Jackie Kay was born in Edinburgh in 1961 to a Scottish mother and a Nigerian father. She was adopted by a Scottish white couple Helen and John Kay and brought up in Bishopbriggs, a suburb of Glasgow. They adopted Kay in 1961 having already adopted Kay’s brother, Maxwell, about 2 years earlier.

Kay’s adoptive father worked for the Communist Party full-time and stood for Member of Parliament, and her adoptive mother was the Scottish secretary of CND.

In August 2007 Kay was the subject of the fourth episode of The House I Grew Up In, in which she talked about a happy childhood in a stimulating, albeit unconventional, home.
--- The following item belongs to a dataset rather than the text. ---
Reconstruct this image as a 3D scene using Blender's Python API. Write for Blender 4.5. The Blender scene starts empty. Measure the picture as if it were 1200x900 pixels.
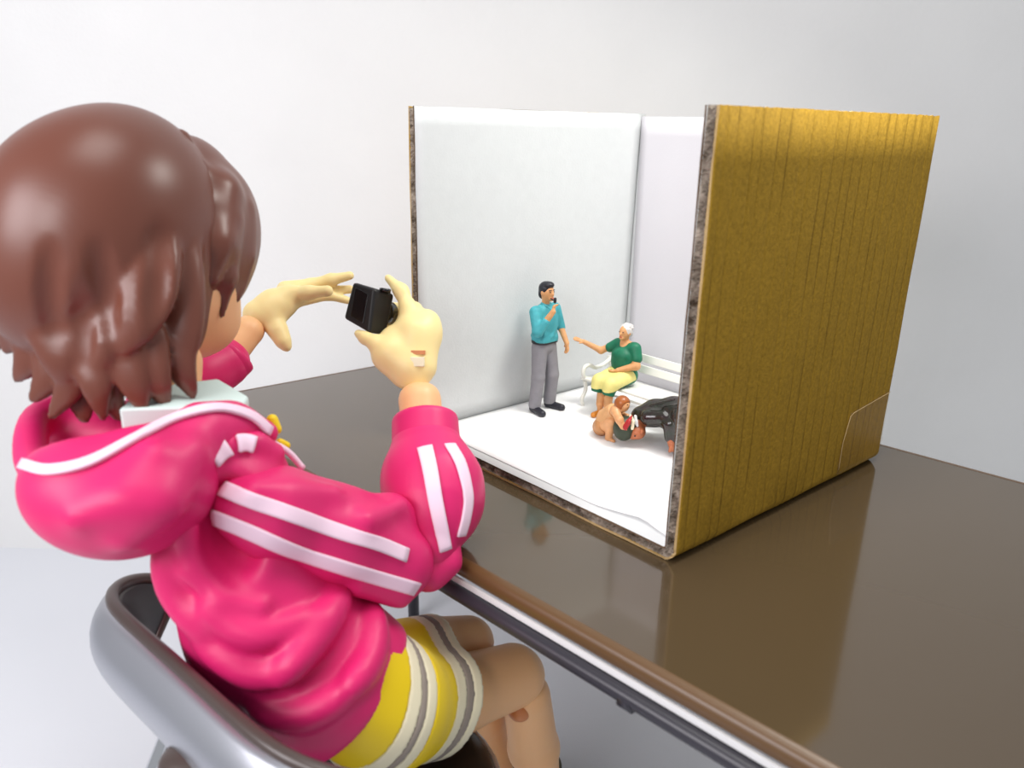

Initially harbouring ambitions to be an actress, she decided to concentrate on writing after Alasdair Gray read her poetry and told her that writing was what she should be doing. She studied English at the University of Stirling and her first book of poetry, the partially autobiographical The Adoption Papers, was published in 1991, and won the Saltire Society Scottish First Book Award. Her other awards include the 1994 Somerset Maugham Award for Other Lovers, and the Guardian Fiction Prize for Trumpet, based on the life of Billy Tipton. She writes extensively for children, stage and screen. She lives in Manchester with her son, Matthew.

Kay became a Member of the Order of the British Empire (MBE) on 17 June 2006.

She currently teaches creative writing at Newcastle University. Her drama The Lamplighter is an exploration of the Atlantic slave trade. It was broadcast on BBC Radio 3 in March 2007 and published in poem form in 2008.